No fim disso tudo fico eu e tantos outros, no meio do fogo cruzado, ouvindo, de um lado, os católicos, e do outro, os crentes, sem querer ouvir nenhum dos dois. Assistindo infindas e constantes discussões, no ambiente de trabalho, sobre quem está salvo e quem não está, sobre que religião Jesus fundou, sobre as diferenças entre a bíblia católica e a protestante. Não pertenço a essa guerra, mas sou bombardeado, como um civil que caminha pela rua, pelas músicas do Padre Zezinho e pelas do CD “Diante do Trono 59”. Quero apenas trabalhar em paz, estudar em paz, caminhar em paz, viver em paz, sem ter que procurar outro itinerário pra chegar em casa por causa de uma novena ou de um culto aberto que fechou a rua.

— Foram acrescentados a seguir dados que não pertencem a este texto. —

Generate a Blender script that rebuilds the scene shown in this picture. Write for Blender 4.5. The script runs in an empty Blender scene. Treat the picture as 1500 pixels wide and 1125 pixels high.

Quero ser livre, não precisar escolher uma trincheira, um lado. Essa guerra não é minha, essa raiva não me pertence. Até porque Jesus, sendo quem foi quando veio aqui, pregou nada mais senão o contrário do que se faz hoje. Pregou o amor, a devoção, a tolerância, a humildade, a justiça, o perdão. Nunca lançou CD, nunca disputou eleições, nunca impediu a entrada de ninguém no templo, nunca vendeu chaveiro, água benta, nunca fechou rua, nunca fez comício, nunca gritou, nunca usou fogos de artifício, nunca condicionou a salvação ao dízimo, nunca fez quermesse, bingo, rifa. Nunca rotulou ninguém. Amou o ladrão, o corrupto, a prostituta, o aleijado, o fariseu. Nunca debochou da ignorância de quem não o conhecia; pelo contrário, o ensinou a orar. Nunca fez estátuas, pilares de ouro, domos gigantescos para templos gigantescos. Nunca queimou ninguém vivo, nunca vendeu indulgências, nunca vendeu o céu nem foi latifundiário.
Esse Jesus, esse Deus, foi esquecido. O Deus que muda as pessoas, que as faz melhores, menos arrogantes, menos donas da verdade, mais humildes, mais iluminadas, mais abençoadas, mais agradáveis. Esse Deus ainda está aqui, mas está envolto em nuvens, embaçado pela religião. E eu aqui, ainda sentindo saudades do tempo em que Ele era a atração principal da festa.